The little hope when they went out to bat was in the hands of Mohammad Shahzad, everyone's new favourite cricketer. A rotund rebel with the bat who plays the game as if it is to be enjoyed. Shahzad edged his first ball for four, he was unsure about his next one, and for the third he was hobbling off the ground with a bruise on his right leg and a plumb lbw.
Noor Ali was the only other batsman who looked like he could handle the English pace bowlers. When he was out, he stood at the crease for such a long time with a face as broken as the dugout had been at the end of Hamza's over.

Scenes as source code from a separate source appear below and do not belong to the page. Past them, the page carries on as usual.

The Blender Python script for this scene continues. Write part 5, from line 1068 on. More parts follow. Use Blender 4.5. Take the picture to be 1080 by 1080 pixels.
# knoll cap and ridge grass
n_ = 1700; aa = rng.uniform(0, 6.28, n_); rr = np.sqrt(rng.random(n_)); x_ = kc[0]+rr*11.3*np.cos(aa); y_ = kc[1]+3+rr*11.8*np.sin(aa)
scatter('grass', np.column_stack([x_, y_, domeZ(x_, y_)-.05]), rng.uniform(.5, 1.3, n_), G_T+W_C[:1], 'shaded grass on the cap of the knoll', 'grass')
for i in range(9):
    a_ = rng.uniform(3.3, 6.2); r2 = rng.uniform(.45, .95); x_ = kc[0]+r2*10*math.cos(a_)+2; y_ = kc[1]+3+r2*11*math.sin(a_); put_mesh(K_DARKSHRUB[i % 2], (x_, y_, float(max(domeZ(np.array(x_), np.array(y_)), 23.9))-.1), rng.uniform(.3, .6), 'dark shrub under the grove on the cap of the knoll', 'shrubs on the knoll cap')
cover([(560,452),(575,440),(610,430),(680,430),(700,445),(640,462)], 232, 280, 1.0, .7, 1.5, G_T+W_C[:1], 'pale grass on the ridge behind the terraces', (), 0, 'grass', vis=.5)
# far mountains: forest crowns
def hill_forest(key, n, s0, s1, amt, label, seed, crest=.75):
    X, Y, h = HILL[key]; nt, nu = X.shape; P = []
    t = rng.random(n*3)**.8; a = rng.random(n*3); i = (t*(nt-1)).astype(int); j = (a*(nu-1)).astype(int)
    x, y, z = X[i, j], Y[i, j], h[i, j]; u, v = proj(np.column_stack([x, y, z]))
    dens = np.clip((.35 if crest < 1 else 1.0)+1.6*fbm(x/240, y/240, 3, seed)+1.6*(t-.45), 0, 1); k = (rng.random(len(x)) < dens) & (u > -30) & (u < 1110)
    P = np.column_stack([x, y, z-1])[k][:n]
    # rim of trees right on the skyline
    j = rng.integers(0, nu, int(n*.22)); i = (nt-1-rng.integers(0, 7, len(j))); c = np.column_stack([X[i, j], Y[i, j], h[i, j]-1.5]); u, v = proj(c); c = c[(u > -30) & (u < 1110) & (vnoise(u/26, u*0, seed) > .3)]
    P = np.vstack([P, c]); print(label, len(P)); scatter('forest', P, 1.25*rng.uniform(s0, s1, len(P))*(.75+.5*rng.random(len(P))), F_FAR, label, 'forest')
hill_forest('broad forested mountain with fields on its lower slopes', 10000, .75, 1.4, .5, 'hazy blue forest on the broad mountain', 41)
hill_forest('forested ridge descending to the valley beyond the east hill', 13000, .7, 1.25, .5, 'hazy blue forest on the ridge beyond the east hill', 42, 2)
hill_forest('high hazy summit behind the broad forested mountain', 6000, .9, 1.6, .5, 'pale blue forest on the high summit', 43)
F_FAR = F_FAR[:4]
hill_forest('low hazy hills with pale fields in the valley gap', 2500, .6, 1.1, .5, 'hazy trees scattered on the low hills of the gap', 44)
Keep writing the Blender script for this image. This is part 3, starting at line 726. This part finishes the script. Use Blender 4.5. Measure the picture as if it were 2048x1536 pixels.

At the end it was Shafiqullah. Twenty-four off the last over was always going to be too much, but he made sure they batted out, and finished with a slow slash through the covers.
The Afghan team were crushed. Not for the first time, not even the second, but for the third time this week they had been in a position to beat a big team, but they have lost all of them. Against Sri Lanka it was sloppiness, against South Africa it was their bowling and here against England it was one over. Just one.
They know they are close, they don't want our sympathy, they don't want to be our second favourite team, they don't want patronising, they want to win. And they are so close.
When that ball hit Moeen, Shapoor went down onto his knees. Both his arms were straight out at the umpire. His hair flopped all over his head. His eyes were wild with passion, desire, hope. Behind him Mohammad Shahzad jumped into the splits position and appealed with all he had as well. They both screamed, pleaded, like they both knew, that this ball was it. They are professional cricketers; they know how to read a game. If they got that one wicket, right then, maybe they could keep England down to a total they could get.
That next over, that over, went for 25. Afghanistan lost by 15. The over that will haunt Hamza for a long time, his team-mates will replay it in their minds for years to come. That will make them train harder, that will inspire them to get better. That damn over. Those damn lbws.
They knew how much that over cost them. They knew how much that wicket could have helped. They know how close they are. They know how much they want it.